By Jaimie Kaffash
16 August 2010
Radical action must be taken to save Britain’s villages, rural organisations have said.
The Rural Coalition warns today that rural services face ‘meltdown’ from spending cuts, housing will be unaffordable to all but the wealthiest and wages will lag 20% behind urban equivalents.
Its report, The rural challenge, sets out the five main issues facing the country communities: housing need; providing good rural services; creating flourishing market towns; and empowering local communities.
The coalition calls on the government to scrap the Conservatives’ Community Right to Build manifesto pledge, which requires 90% support in the community before small-scale developments can go ahead. It warns that this could ‘bring local development to a halt’ and recommends in its place elected parish councils, who would initiate plans themselves.

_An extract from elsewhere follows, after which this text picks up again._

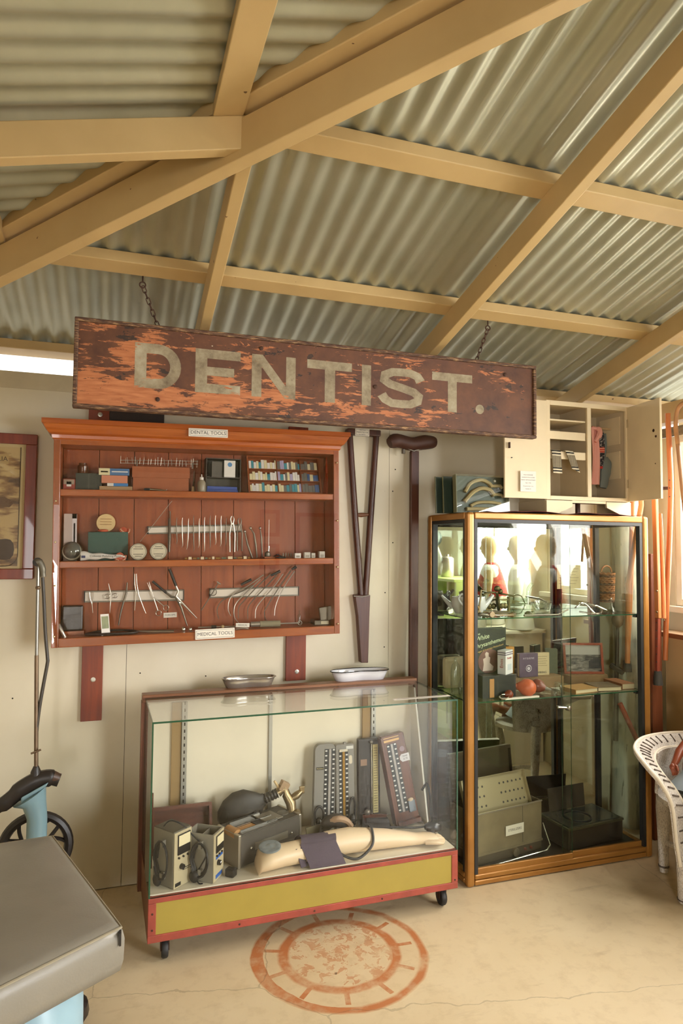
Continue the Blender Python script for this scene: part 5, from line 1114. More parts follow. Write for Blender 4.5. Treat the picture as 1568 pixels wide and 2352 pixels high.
# clothes: gingham on the drawer shelf, garments on the rail
def gingham(name, a, b_, red_=False):
    t = NT(name); w1 = t.math('GREATER_THAN', t.math('SINE', t.math('MULTIPLY', t.n('ShaderNodeSeparateXYZ').outputs[0], 1.)), 0.)
    sp_ = t.n('ShaderNodeSeparateXYZ'); t.l(t.tc('Object'), sp_.inputs[0])
    gx = t.math('GREATER_THAN', t.math('SINE', t.math('MULTIPLY', sp_.outputs[0], 900.)), 0.); gz = t.math('GREATER_THAN', t.math('SINE', t.math('MULTIPLY', sp_.outputs[2], 900.)), 0.)
    bx = t.math('GREATER_THAN', t.math('SINE', t.math('MULTIPLY', sp_.outputs[0], 70.)), .2); bz = t.math('GREATER_THAN', t.math('SINE', t.math('MULTIPLY_ADD', sp_.outputs[2], 62., 1.)), .25)
    f_ = t.math('MULTIPLY', t.math('ADD', gx, gz), .5); g_ = t.math('MAXIMUM', bx, bz)
    gz2 = t.math('GREATER_THAN', t.math('SINE', t.math('MULTIPLY', sp_.outputs[2], 420.)), 0.)
    c = t.mix(f_, rgb(a), rgb(b_)); c2 = t.mix(gz2, rgb((38,34,30)), rgb((206,194,166))); t.base(t.mix(bz, c, c2)); t.b.inputs['Roughness'].default_value = .9; return t.m
GH = gingham('gingham_cloth', (70,62,52), (164,150,122))
def hang(name, label, x0, x1, ztop, zbot, y, skew=0., mt=GH, cat='doll clothes', wav=.006, flare=1., curl=0.):
    def P(u, v):
        x = x0+(x1-x0)*(.5+(u-.5)*(1+(flare-1)*v))+skew*v; return (x, y-wav*math.sin(u*7+v*3)-.004*math.sin(PI*v)-curl*v, ztop-(ztop-zbot)*v)
    return one(name, B().grid(P, 14, 14, .003), mt, label, cat, smooth=True)
X_ = lambda px, py: at(px, py, Y=-.46)
a_, b_ = X_(1266,1056), X_(1299,1108)
one('gingham_trousers', B().grid(lambda u, v: (a_.x+.006+.055*u+.010*v, wyf+.011-.013*min(1,v*6)-.003*math.sin(u*6), (2.1032+.001)-.0 - (max(0,v-.12))*.135 + (.0 if v > .12 else .0)), 8, 16, .003), GH, 'checked black and cream cloth leg hanging over the wardrobe drawer at left', 'doll clothes', smooth=True)
one('gingham_trousers', B().grid(lambda u, v: (a_.x+.086+.050*u+.045*v, wyf+.011-.013*min(1,v*6)-.003*math.sin(u*6), 2.1042-(max(0,v-.12))*.105-.018*u*v), 8, 16, .003), GH, 'checked black and cream cloth leg hanging over the wardrobe drawer at right', 'doll clothes', smooth=True)
xp = at(1357,1000,Y=-.36).x
hang('pink_dress', 'pale pink doll dress hanging beside the wardrobe partition', xp, xp+.042, 2.258, 1.945, -.36, .004, mat('pink_cloth', (222,156,140), .85, bump=.2, bs=120), flare=1.25)
one('pink_sleeve', B().tube(spline([(xp+.004,-.36,2.256),(xp+.040,-.372,2.245),(xp+.038,-.378,2.215),(xp+.016,-.37,2.178)],5), [.010]*4+[.016]*8+[.012]*4, 8), MATS['pink_cloth'], 'folded sleeve of the pink dress over the rail', 'doll clothes', smooth=True)
t = NT('floral_cloth'); fl2 = t.noise(t.tc('Object'), 95, 3, .7); sp_ = t.n('ShaderNodeSeparateXYZ'); t.l(t.tc('Object'), sp_.inputs[0])
c = t.mix(t.math('GREATER_THAN', fl2, .56), rgb((46,42,46)), rgb((170,160,150))); hz = sp_.outputs[2]
gg = t.mix(t.math('GREATER_THAN', t.math('SINE', t.math('MULTIPLY', hz, 520.)), .5), rgb((196,66,48)), rgb((226,170,140)))
bnd = t.math('MULTIPLY', t.math('GREATER_THAN', hz, .088), t.math('LESS_THAN', hz, .118)); hem = t.math('LESS_THAN', hz, .014)
t.base(t.mix(hem, t.mix(bnd, c, gg), rgb((190,50,40)))); t.b.inputs['Roughness'].default_value = .9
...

It also urges the government to allow rural communities to share any savings made so they can develop innovative alternatives, such as community ownership of post offices, pubs and transport.
Chair
Matthew Taylor, who led a review of affordable housing and rural economies in
2008, said: ‘On its current course, with no change in policy and no commitment
to action, much of the countryside is becoming part dormitory, part theme park
and part retirement home.
‘We need a fundamental change of approach at both national and local levels to
give rural communities a more sustainable future. The rural coalition believes
the government's commitment to localism and the Big Society opens the door to
those reforms – but as yet there is a very real risk that in practice cuts will
fall heaviest in rural communities which may lose services altogether, and
opportunities will be missed to make rural communities prosper.’
The Rural Coalition is made up of a range of organisations including the Local Government Association, the Campaign to Protect Rural England and the Town & Country Planning Association.